On reading your work aloud

After “read, read, read,” my second biggest piece of advice for aspiring writers is this: Read your work aloud. Here’s why.

Sure, it’s the best way to catch mistakes. But what reading aloud really does is force you to slow down. It forces you to move through the story of your book alongside your characters, in as close to real time as possible.

When you read aloud, a funny thing happens. (Even if it’s the billionth time you’ve revised something.) You feel things. You’ll get that gut sense of what feels true and honest. As well as what doesn’t.

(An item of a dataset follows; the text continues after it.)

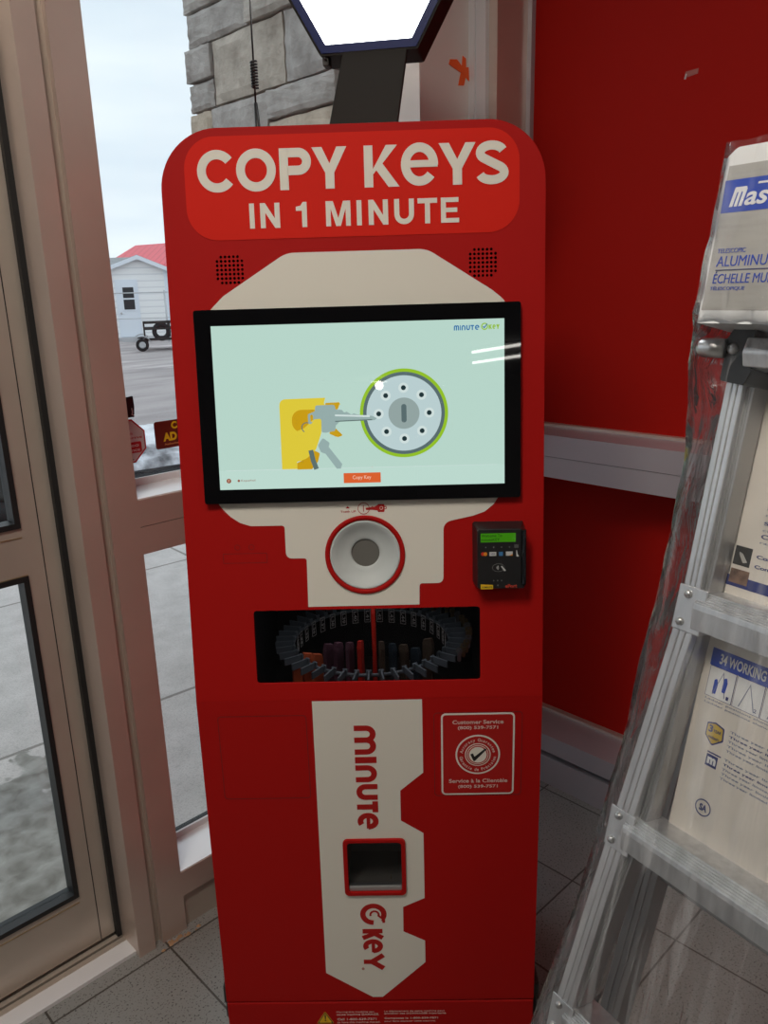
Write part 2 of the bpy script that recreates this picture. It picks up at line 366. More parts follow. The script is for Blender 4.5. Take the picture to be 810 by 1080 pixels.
def logo_word(mb, mat, T, spans, x0, x1, sw, h, h0=0.0, vertical=True):
    """rounded wordmark letters built from strokes; spans: (letter, a0, a1); x0..x1 is base..top of the letters"""
    H = x1-x0
    for li, (ch, a0, a1) in enumerate(spans):
        W = abs(a1-a0); s = sw/2; polys = []
        def arch(xa, xb, up=True):
            r = (xb-xa)/2
            c = [((xa+xb)/2+r*math.cos(PI-PI*i/14), H-s-r+r*math.sin(PI-PI*i/14)) for i in range(15)]
            p = [(xa, 0)]+c+[(xb, 0)]
            return p if up else [(x, H-y) for x, y in p]
        if ch == 'm': polys = [stroke(arch(s, W/2), sw), stroke(arch(W/2, W-s), sw)]
        elif ch == 'i': polys = [rect(0, W, 0, H)]
        elif ch == 'n': polys = [stroke(arch(s, W-s), sw)]
        elif ch == 'u': polys = [stroke(arch(s, W-s, False), sw)]
        elif ch == 't': polys = [rect(0, W, H-sw, H), rect(W/2-s, W/2+s, 0, H-sw*.9)]
        elif ch == 'e':
            rx, ry = W/2-s, H/2-s
            polys = [stroke([(W/2+rx*math.cos(t), H/2+ry*math.sin(t)) for t in [2*PI*i/40*.84 for i in range(41)]], sw), rect(s, W-s*.4, H/2-s*.55, H/2+s*.75)]
        elif ch == 'K': polys = [rect(0, sw, 0, H), stroke([(W-s*.75, H), (sw*.75, H*.46)], sw*.92), stroke([(sw*1.05, H*.60), (W-s*.75, 0)], sw*.92)]
        elif ch == 'Y': polys = [rect(W/2-s, W/2+s, 0, H*.5), stroke([(s*.9, H), (W/2, H*.42)], sw*1.05), stroke([(W-s*.9, H), (W/2, H*.42)], sw*1.05)]
        for k, p in enumerate(polys):
            hh = h+.00003*k
            if vertical: q = [(x0+y, a0-x) for x, y in p]       # reads downward
            else: q = [(a0+x, x0+y) for x, y in p]
            mb.flat([q], mat, T, h0, hh)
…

You’ll get embarrassed. Maybe because what you wrote is so raw and from the heart that it’s almost too much to put in the book. In those cases, especially, I think it means you need to. But you’ll also get embarrassed when you notice something that doesn’t live up to your own standards. A word. A sentence. A scene. A chapter.

Reading aloud takes time. There’s no way to get around it. It takes a lot of time. But is that time worth it in the long run? Absolutely.

This week I’ve been reading aloud my WIP. Fifty-ish pages a day. It’ll take the entire week. It’s maybe the third or fourth time I’ve done it for this particular project — this is the 13th draft and it’s not done yet. But I know I’ve made progress because even though I’m about as familiar as you can get with the book, certain scenes are still choking me up. Eliciting tears even though I’m the story’s architect.

Now I’m not saying you have to read it aloud to anyone. (Though cats and dogs are excellent listeners.) I have an author friend who did exactly that, though. She read aloud an entire draft to her friends.

But if you’ve never done it before, give it a try. See what you learn from it. You’re likely to find your own takeaways, beyond what I’ve noticed. And if you’re a teacher, encourage your students to read their work aloud. Doesn’t need to be to their classmates. I’d be curious to hear their takeaways.